After a great deal of discussion the Treaty of Reichenbach was
set aside, and the arrangements of the Treaty of Vienna were made. I
suppose this is what led the hon. member to his statement that
Austria would join with us, because in 1814 she was favourable to the
re-establishment of Poland as a separate kingdom, as one alternative
in contradiction to her partition; for any other ground than this I
cannot conceive for his assertion. If Austria were favourable to the
Polish insurrection subsequently, I can only say that it is a fact as
unknown to me as was the existence of the four days of danger, and
I am inclined to place both assertions on the same foundation. The
interest of Austria was in fact quite different; and it was owing to
her feeling respecting Poland, that the Russians ultimately succeeded
in crushing the insurrection. But then, says the hon. and learned
member, you should have accepted the offers of France. I have often
argued the question before, and what, I said before I say again. If
France had gone to the extent, of proposing to England to join, with
her against Russia, this would have been nothing more nor less than
the offer of a war in Europe, which, as our great object was to keep
down such a war, we should never have thought of accepting.

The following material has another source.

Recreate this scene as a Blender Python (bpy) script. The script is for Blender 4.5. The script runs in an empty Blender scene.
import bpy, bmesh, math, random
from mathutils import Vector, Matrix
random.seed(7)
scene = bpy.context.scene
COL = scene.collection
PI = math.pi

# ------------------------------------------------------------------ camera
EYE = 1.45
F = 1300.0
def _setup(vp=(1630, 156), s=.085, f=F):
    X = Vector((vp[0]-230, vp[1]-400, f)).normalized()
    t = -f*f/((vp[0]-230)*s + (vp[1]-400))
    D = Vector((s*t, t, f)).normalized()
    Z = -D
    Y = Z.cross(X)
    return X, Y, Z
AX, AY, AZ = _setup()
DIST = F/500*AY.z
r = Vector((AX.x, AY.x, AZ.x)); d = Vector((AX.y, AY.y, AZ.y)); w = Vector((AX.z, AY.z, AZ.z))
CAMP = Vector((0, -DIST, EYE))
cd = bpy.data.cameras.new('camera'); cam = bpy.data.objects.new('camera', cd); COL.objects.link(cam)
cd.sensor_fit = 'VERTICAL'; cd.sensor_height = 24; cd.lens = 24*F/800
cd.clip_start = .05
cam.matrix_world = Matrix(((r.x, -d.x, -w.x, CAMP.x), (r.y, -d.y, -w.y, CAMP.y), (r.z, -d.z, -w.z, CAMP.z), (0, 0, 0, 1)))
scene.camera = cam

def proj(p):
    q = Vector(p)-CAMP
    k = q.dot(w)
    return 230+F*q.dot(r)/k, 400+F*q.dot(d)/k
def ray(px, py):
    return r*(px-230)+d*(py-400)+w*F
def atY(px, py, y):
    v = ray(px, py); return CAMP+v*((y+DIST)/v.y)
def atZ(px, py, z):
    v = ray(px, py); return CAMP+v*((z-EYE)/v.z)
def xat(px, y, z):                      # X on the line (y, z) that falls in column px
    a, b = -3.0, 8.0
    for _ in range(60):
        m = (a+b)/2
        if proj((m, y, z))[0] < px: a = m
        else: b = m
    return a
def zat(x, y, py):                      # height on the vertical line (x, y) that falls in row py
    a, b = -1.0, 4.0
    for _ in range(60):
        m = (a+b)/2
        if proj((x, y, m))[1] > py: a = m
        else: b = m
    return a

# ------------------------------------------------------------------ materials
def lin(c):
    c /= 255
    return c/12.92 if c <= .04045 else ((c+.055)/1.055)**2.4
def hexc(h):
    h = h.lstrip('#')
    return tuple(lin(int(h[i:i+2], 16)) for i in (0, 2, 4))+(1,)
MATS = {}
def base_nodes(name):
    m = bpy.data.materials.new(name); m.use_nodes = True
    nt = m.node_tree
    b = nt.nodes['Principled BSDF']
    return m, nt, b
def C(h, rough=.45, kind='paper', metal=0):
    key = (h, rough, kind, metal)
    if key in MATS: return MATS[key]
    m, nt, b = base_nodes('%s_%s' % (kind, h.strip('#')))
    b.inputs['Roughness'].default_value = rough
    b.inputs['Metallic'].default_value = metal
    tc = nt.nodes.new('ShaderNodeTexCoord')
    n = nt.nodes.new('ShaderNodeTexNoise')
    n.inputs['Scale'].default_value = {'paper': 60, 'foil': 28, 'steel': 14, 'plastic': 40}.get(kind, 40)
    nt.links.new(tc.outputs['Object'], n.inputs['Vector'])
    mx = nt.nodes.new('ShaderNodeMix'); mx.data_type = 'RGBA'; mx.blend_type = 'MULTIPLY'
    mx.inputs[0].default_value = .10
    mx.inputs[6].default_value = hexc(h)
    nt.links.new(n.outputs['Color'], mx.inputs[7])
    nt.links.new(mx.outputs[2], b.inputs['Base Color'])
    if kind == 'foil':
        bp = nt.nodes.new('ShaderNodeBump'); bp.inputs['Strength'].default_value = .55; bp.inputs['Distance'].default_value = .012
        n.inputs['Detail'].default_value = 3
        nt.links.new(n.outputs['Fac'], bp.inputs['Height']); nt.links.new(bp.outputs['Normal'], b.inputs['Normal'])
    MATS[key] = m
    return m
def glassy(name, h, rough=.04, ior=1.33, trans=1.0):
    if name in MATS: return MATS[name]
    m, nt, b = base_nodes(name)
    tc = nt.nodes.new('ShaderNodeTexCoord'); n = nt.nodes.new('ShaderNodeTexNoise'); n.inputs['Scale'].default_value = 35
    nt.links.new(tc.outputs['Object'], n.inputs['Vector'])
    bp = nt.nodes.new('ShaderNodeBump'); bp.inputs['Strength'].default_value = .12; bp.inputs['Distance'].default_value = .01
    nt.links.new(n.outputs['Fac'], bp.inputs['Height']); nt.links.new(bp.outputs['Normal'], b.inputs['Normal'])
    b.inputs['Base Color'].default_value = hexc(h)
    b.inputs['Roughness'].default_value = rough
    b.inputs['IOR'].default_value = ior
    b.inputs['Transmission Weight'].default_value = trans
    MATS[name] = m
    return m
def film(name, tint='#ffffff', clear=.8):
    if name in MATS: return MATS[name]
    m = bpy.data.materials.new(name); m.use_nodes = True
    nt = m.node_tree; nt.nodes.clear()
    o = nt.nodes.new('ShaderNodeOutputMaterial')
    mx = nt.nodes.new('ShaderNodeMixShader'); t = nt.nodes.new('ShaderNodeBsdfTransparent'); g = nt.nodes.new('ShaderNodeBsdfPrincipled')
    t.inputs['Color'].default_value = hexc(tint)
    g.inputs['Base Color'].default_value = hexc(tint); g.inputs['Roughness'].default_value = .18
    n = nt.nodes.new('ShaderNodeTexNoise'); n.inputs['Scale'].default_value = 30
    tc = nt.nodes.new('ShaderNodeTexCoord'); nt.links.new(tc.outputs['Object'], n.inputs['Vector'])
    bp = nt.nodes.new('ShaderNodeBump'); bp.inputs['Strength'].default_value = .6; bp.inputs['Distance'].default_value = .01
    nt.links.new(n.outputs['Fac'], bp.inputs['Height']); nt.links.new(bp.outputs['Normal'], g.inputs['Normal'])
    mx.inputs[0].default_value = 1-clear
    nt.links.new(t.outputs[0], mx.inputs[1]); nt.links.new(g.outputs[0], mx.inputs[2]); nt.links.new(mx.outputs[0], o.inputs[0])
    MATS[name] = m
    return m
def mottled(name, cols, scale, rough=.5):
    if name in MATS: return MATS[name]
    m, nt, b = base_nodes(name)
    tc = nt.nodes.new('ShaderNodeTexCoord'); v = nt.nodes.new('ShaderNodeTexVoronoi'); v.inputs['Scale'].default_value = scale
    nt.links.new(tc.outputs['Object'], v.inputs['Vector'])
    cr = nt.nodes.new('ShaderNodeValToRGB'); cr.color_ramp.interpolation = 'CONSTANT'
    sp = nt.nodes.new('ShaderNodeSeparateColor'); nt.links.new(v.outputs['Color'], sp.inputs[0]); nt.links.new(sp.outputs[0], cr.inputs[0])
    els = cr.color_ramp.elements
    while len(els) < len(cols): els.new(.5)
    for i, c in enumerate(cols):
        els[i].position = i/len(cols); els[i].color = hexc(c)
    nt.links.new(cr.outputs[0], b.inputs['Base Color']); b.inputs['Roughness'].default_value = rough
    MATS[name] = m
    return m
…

It would
have been a war without the chance of anything but a war, for let us
look to the position of the kingdom of Poland--let us consider that it
was surrounded by Austria, by Russia, and by Prussia, that there was a
large Russian army actually in Poland, and that there was a Prussian
army on her frontiers--and we shall at once see that at the very first
intimation that England was about to take up arms with France for the
independence of Poland, the three armies would have fallen on the
Poles, the insurrection would have been crushed, the spark of Polish
independence extinguished; and all this having been done, the three
Powers would have marched their armies to the Rhine, and said: 'We
shall now make France and England answer for their conduct.